Scenes as source code
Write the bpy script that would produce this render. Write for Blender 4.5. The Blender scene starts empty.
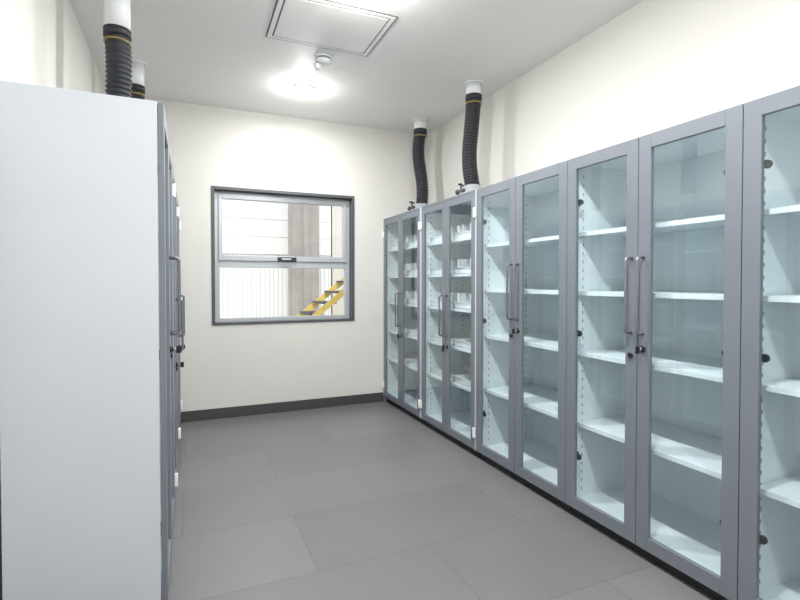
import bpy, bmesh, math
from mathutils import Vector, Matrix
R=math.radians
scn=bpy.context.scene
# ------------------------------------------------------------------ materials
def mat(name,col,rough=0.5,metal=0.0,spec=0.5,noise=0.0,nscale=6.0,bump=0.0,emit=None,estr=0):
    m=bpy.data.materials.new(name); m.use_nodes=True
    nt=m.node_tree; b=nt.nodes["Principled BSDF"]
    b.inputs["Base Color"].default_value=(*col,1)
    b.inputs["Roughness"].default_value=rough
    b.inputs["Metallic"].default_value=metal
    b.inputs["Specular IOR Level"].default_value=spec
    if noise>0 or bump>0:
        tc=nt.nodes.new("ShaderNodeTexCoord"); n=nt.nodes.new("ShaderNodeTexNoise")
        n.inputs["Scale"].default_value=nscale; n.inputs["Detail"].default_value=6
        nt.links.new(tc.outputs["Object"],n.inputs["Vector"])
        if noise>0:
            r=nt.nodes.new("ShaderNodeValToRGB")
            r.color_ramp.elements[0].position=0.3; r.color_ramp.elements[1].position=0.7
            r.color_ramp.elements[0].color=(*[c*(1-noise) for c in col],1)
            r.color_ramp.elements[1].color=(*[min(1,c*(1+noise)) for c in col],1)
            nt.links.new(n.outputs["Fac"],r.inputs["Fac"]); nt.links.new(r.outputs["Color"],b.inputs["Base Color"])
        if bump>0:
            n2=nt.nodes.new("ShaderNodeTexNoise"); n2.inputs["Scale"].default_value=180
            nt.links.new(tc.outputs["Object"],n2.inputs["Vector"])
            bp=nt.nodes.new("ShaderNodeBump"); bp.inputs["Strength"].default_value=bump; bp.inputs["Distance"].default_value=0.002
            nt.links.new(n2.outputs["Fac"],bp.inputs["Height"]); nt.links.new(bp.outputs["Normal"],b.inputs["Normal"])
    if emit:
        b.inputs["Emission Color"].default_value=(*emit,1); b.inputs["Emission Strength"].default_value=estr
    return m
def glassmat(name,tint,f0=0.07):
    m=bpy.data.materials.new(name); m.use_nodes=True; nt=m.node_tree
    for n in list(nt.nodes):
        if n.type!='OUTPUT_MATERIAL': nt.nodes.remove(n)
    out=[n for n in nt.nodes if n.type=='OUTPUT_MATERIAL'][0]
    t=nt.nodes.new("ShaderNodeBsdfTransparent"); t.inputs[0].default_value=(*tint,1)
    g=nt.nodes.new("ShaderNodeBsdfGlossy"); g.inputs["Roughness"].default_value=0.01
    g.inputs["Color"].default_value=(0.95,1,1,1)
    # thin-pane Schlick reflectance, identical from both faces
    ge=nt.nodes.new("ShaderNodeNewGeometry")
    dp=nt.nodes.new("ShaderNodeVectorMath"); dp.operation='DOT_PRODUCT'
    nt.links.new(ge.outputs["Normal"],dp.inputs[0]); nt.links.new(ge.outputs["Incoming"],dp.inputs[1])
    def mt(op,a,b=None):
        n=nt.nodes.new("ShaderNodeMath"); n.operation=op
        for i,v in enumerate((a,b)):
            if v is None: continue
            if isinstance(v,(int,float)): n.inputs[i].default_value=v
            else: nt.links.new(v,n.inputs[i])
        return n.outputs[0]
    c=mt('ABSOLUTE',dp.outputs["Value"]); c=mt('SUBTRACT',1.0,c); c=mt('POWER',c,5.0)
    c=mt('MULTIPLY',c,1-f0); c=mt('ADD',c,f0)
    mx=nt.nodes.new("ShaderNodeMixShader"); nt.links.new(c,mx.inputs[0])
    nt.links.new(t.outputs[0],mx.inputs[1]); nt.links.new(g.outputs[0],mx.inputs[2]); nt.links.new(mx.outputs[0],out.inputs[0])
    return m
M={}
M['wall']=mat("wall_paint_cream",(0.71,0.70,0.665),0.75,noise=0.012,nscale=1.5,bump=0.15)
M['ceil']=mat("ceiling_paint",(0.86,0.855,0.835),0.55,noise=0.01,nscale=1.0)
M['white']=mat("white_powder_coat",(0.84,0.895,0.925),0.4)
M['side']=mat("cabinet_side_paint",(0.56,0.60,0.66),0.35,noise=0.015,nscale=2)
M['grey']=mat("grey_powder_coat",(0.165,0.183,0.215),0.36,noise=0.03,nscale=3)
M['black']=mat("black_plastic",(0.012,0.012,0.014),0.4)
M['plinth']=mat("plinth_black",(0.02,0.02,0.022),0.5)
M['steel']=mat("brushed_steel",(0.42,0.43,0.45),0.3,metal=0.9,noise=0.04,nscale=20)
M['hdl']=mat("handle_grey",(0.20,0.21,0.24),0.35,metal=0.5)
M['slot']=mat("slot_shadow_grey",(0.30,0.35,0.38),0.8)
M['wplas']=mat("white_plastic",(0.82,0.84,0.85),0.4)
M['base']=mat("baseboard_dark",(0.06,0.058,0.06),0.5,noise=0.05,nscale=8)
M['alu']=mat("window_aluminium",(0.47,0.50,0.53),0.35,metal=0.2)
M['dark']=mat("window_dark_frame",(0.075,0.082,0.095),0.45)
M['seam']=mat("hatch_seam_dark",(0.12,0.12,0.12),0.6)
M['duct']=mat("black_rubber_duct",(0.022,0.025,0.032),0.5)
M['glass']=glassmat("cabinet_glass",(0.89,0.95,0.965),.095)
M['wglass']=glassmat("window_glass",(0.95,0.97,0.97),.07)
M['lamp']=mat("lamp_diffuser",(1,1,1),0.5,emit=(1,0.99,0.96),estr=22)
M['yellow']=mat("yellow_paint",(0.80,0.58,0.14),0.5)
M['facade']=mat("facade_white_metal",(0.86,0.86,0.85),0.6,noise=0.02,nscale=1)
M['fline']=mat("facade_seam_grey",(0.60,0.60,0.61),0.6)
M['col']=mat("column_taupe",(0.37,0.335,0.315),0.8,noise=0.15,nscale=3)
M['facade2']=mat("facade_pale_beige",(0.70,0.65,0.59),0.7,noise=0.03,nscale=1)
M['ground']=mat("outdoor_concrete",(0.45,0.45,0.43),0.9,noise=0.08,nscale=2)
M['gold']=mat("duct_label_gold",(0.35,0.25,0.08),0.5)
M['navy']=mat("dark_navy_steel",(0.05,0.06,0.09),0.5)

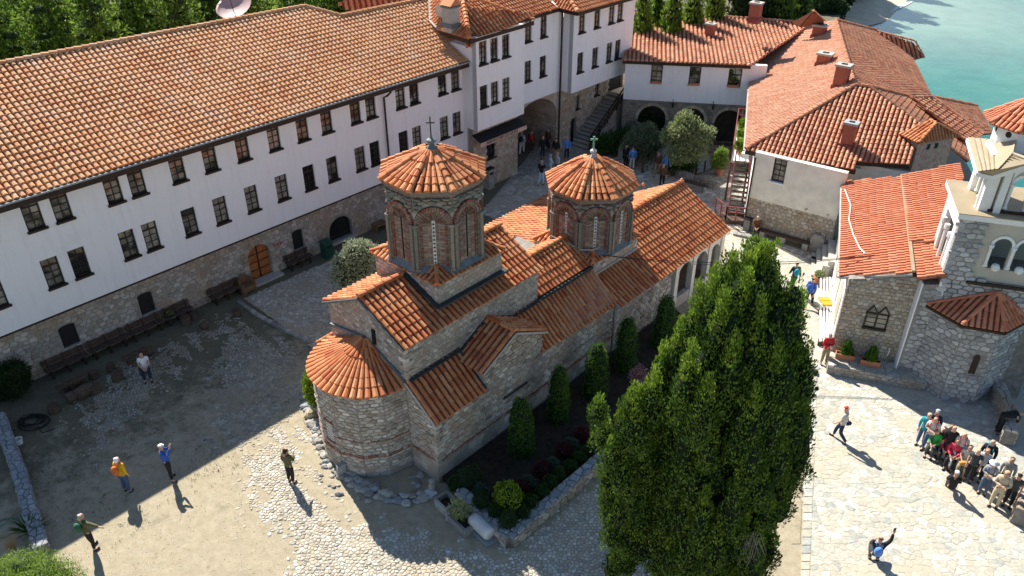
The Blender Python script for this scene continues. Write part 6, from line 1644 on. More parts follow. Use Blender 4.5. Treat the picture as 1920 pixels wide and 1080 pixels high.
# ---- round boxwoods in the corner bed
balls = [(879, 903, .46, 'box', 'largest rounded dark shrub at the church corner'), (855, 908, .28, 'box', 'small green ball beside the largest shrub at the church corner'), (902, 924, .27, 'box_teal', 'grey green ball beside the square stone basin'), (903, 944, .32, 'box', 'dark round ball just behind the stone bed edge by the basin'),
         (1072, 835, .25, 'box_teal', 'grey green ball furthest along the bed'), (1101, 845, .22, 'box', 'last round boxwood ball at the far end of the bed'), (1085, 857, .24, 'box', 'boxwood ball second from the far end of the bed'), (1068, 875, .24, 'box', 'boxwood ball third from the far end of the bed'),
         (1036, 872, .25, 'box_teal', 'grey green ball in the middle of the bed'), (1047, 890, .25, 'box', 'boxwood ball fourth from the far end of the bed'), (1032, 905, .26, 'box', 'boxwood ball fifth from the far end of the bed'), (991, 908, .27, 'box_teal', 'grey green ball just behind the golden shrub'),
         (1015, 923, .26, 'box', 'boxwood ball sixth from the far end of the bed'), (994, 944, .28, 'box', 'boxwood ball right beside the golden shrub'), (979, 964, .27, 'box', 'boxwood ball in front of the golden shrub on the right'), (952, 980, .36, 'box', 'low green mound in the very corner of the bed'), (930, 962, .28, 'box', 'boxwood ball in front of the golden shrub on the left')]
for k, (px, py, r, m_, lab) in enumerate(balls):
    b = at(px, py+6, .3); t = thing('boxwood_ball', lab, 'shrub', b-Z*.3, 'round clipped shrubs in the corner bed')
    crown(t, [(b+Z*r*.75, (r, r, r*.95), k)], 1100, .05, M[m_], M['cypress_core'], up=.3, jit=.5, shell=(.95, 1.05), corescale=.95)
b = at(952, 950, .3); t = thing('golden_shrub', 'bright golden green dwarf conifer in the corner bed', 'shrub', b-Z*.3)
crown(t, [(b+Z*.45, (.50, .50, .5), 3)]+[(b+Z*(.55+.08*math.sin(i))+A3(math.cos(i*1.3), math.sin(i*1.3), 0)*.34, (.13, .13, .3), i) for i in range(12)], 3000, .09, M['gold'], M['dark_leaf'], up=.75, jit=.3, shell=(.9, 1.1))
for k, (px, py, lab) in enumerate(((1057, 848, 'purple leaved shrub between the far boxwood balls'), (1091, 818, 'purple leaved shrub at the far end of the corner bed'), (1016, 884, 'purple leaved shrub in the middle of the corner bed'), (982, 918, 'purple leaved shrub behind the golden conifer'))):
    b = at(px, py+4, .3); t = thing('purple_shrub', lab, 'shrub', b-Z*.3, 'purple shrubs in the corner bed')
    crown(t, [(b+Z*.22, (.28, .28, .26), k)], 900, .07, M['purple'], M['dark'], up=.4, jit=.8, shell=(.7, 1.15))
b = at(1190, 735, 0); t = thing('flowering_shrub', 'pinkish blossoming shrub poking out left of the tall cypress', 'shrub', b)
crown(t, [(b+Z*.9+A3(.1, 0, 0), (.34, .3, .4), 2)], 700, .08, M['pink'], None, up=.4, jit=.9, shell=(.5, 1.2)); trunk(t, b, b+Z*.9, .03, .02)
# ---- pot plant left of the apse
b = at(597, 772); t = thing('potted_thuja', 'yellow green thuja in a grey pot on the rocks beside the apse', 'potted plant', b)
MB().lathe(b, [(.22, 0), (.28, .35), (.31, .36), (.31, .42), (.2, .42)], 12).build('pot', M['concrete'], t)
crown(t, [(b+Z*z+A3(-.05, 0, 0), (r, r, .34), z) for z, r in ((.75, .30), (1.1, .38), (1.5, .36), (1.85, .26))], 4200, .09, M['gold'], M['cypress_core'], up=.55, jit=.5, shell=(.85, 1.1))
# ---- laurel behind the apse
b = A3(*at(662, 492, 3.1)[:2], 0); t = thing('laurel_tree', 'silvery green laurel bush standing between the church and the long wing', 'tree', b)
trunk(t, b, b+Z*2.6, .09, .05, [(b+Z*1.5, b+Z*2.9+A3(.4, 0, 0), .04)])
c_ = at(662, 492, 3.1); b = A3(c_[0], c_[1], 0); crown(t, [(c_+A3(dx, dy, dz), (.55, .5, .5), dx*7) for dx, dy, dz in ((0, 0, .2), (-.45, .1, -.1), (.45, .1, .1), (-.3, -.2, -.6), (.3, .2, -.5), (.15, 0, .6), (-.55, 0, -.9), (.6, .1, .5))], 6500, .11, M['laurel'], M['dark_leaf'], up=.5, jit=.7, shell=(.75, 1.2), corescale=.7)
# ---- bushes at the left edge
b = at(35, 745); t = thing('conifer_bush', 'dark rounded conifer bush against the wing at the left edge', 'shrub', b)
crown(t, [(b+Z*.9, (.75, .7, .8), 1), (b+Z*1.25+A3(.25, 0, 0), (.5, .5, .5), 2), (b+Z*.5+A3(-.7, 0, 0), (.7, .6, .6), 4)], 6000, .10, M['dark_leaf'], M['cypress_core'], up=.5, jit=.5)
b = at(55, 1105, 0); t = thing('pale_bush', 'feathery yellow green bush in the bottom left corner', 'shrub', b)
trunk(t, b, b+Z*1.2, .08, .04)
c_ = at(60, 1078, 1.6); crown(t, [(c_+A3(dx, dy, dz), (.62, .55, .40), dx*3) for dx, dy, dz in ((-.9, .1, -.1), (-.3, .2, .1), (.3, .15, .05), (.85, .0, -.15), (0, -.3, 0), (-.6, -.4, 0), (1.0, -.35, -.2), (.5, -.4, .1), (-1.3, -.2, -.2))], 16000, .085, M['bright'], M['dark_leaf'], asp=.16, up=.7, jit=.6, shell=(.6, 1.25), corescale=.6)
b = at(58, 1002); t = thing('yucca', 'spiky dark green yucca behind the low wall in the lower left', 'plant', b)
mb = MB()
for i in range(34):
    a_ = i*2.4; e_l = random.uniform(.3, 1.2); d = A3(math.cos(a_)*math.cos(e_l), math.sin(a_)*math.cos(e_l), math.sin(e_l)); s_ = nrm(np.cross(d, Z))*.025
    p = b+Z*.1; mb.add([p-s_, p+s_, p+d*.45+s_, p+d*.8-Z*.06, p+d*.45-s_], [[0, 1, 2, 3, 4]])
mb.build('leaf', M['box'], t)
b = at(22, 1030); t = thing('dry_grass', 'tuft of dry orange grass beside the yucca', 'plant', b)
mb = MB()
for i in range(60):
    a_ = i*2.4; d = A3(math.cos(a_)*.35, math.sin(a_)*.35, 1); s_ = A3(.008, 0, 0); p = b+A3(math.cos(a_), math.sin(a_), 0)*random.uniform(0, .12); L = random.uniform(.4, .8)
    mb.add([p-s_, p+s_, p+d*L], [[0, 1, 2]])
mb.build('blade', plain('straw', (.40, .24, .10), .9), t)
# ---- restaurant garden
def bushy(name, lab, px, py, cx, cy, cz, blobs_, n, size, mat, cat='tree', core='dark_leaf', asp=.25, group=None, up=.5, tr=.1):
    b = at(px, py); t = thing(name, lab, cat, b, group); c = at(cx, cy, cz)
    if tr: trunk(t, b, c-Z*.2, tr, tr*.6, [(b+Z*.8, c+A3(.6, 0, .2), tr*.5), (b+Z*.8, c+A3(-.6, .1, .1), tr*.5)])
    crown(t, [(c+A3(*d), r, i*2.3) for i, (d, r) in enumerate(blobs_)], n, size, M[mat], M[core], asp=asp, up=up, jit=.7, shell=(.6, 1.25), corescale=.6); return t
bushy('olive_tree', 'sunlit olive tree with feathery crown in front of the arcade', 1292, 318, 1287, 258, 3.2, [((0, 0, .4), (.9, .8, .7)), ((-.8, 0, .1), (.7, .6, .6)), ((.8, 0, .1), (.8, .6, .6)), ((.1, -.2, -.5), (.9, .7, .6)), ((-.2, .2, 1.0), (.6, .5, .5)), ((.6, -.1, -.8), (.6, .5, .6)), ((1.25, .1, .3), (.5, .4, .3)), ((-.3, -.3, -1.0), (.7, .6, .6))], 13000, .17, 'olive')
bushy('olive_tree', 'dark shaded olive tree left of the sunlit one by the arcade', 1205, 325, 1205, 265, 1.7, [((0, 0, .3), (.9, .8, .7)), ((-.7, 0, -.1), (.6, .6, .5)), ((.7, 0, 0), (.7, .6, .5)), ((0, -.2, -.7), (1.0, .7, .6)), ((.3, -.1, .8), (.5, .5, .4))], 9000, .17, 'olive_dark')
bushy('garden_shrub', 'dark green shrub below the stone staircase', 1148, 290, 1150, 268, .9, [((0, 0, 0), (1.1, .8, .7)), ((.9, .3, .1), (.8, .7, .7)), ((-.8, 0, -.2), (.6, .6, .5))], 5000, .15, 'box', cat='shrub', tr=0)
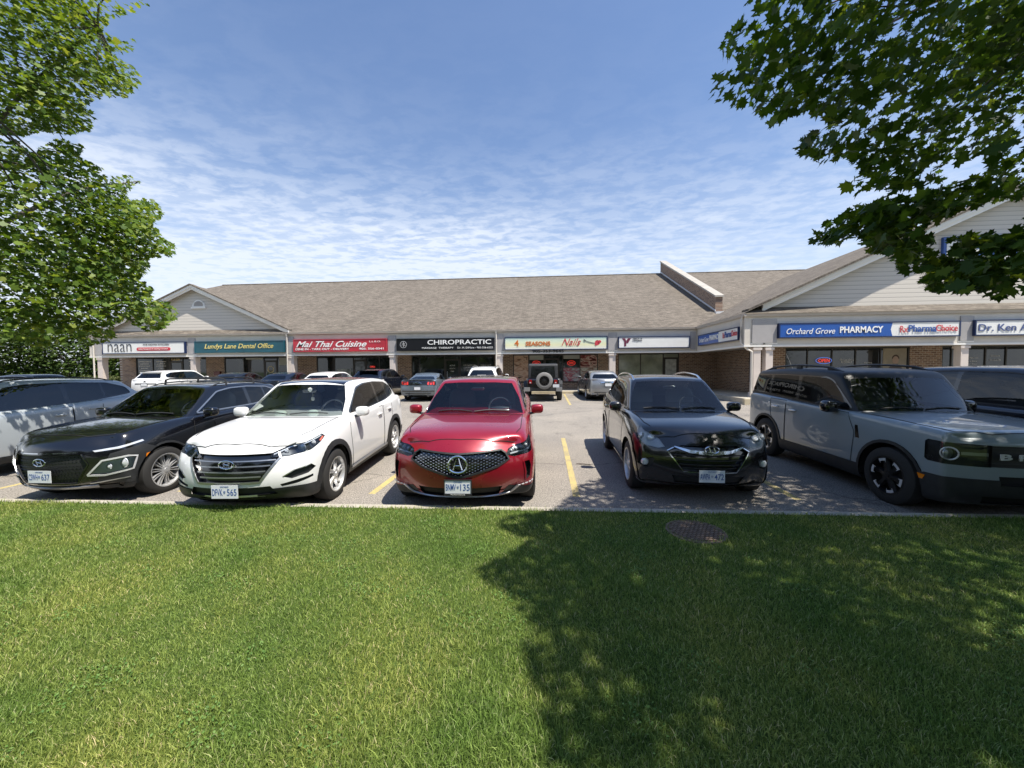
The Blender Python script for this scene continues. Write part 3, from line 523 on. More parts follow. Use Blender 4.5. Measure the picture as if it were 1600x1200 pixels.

### Exercise task
Wherever the word "parts" occurs in a line of the listing, copy that line.

### Response for this exercise
The Blender Python script for this scene continues. Write part 6, from line 1644 on. More parts follow. Use Blender 4.5. Treat the picture as 1920 pixels wide and 1080 pixels high.
The Blender Python script for this scene continues. Write part 3, from line 523 on. More parts follow. Use Blender 4.5. Measure the picture as if it were 1600x1200 pixels.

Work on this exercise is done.